No matter how good a night a pitcher is having, an extended rain delay almost certainly spells the end of his evening. To get warm and pitch, then cool off, then try to get warm again raises the risk of injury. If he tries to stay warm by throwing in a tunnel somewhere under the stands, he simply adds to his pitch count. Had this delay been lengthy, Yankee manager Joe Girardi would have faced a hard choice of whether to send Sabathia, who had yet to allow a base runner, back out to the mound. He was spared that unenviable decision when, less than twenty minutes later even as a light rain continued to fall, the grounds crew, surely knowing the need for haste, raced onto the field to begin removing the tarp.

So it was that not quite half an hour after walking off the field, CC Sabathia returned to it, even as the joyful shouts of fans echoed around the park. His perfect evening continued through the remainder of the sixth inning, and he began the seventh by striking out Ichiro. But shortstop Brendan Ryan then dashed the hopes of the fans, lining a clean single into left field. It was the first ball to leave the infield for Seattle since Ichiro’s opening line drive out.

While those of us in the stands groaned our collective dismay, Sabathia seemed even more determined to demonstrate his mastery. His fastball still reaching 95 MPH, he struck out first Dustin Ackley then Miguel Olivo to end the inning and run his total for the night to a career-best fourteen.

But if the night had become a battle of wills between the big pitcher and the elements, nature seemed determined to have the last word. Before Sabathia could again take the mound a second deluge began, and another rain delay ensued. While this one was also brief, Sabathia acknowledged later that it was enough to throw off his timing. When he returned for the eighth, his control was gone. He issued three straight walks before surrendering the ball to manager Girardi.

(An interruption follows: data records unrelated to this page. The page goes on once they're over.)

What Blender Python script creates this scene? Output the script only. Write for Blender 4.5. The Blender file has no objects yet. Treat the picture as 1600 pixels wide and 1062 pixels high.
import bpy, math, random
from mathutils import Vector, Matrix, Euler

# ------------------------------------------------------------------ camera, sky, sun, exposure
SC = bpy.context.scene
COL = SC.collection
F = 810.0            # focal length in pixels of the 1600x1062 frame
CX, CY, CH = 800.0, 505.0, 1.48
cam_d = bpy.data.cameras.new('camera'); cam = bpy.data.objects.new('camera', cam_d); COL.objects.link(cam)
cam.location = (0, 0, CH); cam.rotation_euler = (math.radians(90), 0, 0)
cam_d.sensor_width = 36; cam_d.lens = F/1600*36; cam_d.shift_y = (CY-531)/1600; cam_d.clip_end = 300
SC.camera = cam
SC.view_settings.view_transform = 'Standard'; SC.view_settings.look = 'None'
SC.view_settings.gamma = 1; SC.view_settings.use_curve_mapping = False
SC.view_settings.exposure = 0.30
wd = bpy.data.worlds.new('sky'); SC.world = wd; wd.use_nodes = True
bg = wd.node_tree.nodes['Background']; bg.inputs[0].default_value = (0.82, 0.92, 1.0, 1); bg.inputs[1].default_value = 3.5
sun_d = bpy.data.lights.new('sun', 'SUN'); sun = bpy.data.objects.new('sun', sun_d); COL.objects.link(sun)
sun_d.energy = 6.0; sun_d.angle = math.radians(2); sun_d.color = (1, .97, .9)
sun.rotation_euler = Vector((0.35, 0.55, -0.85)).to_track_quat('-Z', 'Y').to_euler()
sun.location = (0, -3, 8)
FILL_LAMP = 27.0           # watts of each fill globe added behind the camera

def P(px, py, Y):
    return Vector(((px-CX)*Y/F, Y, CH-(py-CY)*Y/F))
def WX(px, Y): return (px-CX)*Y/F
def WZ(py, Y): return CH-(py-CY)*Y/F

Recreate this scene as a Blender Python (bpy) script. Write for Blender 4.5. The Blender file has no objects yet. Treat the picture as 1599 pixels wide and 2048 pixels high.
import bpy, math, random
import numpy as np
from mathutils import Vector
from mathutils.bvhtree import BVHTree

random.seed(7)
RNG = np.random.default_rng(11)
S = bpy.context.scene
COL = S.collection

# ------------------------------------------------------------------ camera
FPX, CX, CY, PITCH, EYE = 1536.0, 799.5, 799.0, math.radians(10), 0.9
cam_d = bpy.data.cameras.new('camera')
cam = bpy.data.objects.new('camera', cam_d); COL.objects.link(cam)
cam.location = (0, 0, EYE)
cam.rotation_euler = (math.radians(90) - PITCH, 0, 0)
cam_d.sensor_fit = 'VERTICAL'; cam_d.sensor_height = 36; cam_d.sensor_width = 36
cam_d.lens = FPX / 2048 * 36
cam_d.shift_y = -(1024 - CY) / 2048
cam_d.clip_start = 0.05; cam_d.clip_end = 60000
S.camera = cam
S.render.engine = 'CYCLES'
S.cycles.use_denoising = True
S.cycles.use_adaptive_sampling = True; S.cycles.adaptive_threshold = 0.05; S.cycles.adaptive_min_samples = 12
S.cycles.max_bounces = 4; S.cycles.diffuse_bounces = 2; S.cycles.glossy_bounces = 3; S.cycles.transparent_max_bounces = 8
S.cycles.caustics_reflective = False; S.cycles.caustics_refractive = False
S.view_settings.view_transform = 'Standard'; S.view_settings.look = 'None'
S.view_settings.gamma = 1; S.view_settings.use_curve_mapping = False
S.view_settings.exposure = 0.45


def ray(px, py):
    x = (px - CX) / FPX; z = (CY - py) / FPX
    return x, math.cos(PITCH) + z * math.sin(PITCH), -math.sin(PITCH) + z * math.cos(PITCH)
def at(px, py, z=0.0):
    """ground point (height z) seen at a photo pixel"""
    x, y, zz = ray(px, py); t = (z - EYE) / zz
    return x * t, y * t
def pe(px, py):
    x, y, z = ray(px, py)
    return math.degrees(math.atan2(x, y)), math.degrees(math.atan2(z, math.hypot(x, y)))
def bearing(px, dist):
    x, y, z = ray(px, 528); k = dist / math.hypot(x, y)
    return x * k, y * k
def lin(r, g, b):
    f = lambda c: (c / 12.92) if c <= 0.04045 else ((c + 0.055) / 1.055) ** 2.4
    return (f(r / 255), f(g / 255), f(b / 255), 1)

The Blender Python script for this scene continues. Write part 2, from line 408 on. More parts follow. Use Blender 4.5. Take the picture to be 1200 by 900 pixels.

Setup man David Robertson would escape the bases loaded, no out situation by allowing but a single run, and Mariano Rivera would close the game with a perfect ninth. But before that could happen first there was a moment. A lot of big name pitchers have come to New York at some point in their careers. Not all have succeeded. We fans can be a tough lot, and the media can be vicious. There is no bigger stage, and no brighter spotlight. Some, like Kevin Brown, have seemed utterly lost on that stage. Others, like Randy Johnson, have pitched well but never adjusted to that spotlight. And then there are those, like CC Sabathia, who have thrived in that setting and made it abundantly clear that they love it and the city that creates it. As he walked off the mound for the final time Tuesday evening, not perfect but having allowed just a single base hit while striking out fourteen Mariners, 46,000 of us let CC know that the feeling is entirely mutual.